Wnioski dla pracodawców. Jak bezpiecznie rozwiązać umowę o pracę?
Komentowane orzeczenie Sądu Najwyższego dostarcza pracodawcom kilku kluczowych wskazówek, jak postępować, planując rozwiązanie stosunku pracy, aby zminimalizować ryzyko zakwestionowania wypowiedzenia:
1. wypowiedzenie powinno zostać doręczone przed rozpoczęciem usprawiedliwionej nieobecności pracownika; oznacza to, że pracodawca powinien działać szybko i sprawnie, gdy podejmie decyzję o wypowiedzeniu,
2. warto upewnić się, że doręczenie było skuteczne i odpowiednio je udokumentować; należy zadbać o to, aby pracownik faktycznie miał możliwość zapoznania się z treścią wypowiedzenia, a samo doręczenie zostało potwierdzone (np. pisemnym potwierdzeniem odbioru, datą wpływu w systemie elektronicznym, świadkami),
3. bezpośrednie doręczenie jest najpewniejszym rozwiązaniem, ale wykorzystanie kwalifikowanego podpisu elektronicznego i środków zdalnej komunikacji to dobra alternatywa, o ile przy korzystaniu z niej są zachowane odpowiednie środki ostrożności, zabezpieczające interesy pracodawców, np. weryfikacja czy pracownik regularnie korzysta z danego adresu e-mail służbowego.
Ważne
Ryzyko błędu formalnego pracodawcy może zostać zneutralizowane, jeśli sąd uzna, że działania pracownika były sprzeczne z zasadami współżycia społecznego. Jednakże, udowodnienie tego leży po stronie pracodawcy i bywa trudne.

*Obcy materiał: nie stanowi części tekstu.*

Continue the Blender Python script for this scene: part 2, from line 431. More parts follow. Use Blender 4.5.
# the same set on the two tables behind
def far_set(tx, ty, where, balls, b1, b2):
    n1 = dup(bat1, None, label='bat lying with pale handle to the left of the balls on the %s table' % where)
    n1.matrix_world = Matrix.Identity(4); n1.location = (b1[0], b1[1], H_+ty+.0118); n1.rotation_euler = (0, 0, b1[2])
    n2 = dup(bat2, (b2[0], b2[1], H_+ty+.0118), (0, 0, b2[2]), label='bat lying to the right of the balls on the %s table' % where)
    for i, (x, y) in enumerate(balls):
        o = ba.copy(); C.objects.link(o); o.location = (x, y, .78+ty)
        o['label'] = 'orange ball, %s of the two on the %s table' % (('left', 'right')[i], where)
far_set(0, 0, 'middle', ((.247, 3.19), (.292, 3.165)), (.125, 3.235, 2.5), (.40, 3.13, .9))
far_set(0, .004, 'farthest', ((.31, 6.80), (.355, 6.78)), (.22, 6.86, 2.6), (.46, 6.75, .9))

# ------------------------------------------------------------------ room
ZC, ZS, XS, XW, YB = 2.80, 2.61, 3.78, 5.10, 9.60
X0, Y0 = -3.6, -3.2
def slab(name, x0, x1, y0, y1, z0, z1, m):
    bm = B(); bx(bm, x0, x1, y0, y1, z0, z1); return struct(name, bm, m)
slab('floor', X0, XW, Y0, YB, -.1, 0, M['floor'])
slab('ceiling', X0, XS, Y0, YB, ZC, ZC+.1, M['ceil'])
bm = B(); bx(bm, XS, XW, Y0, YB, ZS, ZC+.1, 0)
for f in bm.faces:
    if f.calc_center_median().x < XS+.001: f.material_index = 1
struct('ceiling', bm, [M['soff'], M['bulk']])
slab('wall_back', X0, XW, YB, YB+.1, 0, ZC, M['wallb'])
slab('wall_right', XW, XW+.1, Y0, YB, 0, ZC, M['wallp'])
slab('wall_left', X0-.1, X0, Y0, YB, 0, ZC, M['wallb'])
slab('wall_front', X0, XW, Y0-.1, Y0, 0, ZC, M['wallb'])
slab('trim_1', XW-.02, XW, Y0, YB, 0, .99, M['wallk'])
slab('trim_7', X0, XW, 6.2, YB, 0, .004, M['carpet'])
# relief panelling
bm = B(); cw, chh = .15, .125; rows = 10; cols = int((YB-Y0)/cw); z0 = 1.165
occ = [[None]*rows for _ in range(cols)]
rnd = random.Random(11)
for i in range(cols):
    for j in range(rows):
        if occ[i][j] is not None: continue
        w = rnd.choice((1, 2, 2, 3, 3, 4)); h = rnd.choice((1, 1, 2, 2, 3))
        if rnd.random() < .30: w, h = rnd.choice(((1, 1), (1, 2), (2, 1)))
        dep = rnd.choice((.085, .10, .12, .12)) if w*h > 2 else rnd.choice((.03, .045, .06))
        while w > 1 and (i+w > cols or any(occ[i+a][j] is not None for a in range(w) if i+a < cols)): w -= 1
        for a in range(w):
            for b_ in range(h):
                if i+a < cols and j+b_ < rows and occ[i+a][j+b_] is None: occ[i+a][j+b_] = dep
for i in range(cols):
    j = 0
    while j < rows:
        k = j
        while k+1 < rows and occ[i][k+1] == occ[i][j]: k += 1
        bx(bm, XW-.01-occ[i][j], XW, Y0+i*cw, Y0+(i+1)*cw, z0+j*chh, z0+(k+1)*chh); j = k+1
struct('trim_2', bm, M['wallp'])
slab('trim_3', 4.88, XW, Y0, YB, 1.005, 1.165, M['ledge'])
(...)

Podsumowanie. Elastyczność czy formalizm w prawie pracy?
Wyrok Sądu Najwyższego w sprawie III PSKP 10/24 jest ważnym sygnałem, że sądy pracy coraz częściej wychodzą poza ścisły formalizm, oceniając zachowania obu stron stosunku pracy w kontekście zasad współżycia społecznego. To z jednej strony może przynieść ulgę pracodawcom, którzy czasem stykają się z nadużyciami ze strony pracowników. Z drugiej strony, wymaga od nich jeszcze większej staranności i świadomości prawnej, aby ich działania były nie tylko formalnie poprawne, ale także zgodne z duchem prawa.
Dla pracowników to przypomnienie, że ochrona z Kodeksu pracy nie jest absolutna i że każde działanie, które może zostać uznane za próbę nadużycia prawa, może mieć negatywne konsekwencje. Zrozumienie tych niuansów jest kluczowe dla prawidłowego funkcjonowania rynku pracy i budowania zdrowych relacji między pracownikami a pracodawcami.
Ustawa z dnia 26 czerwca 1974 r. Kodeks pracy (tekst jedn. Dz.U. z 2024 r. poz. 182 ze zm.)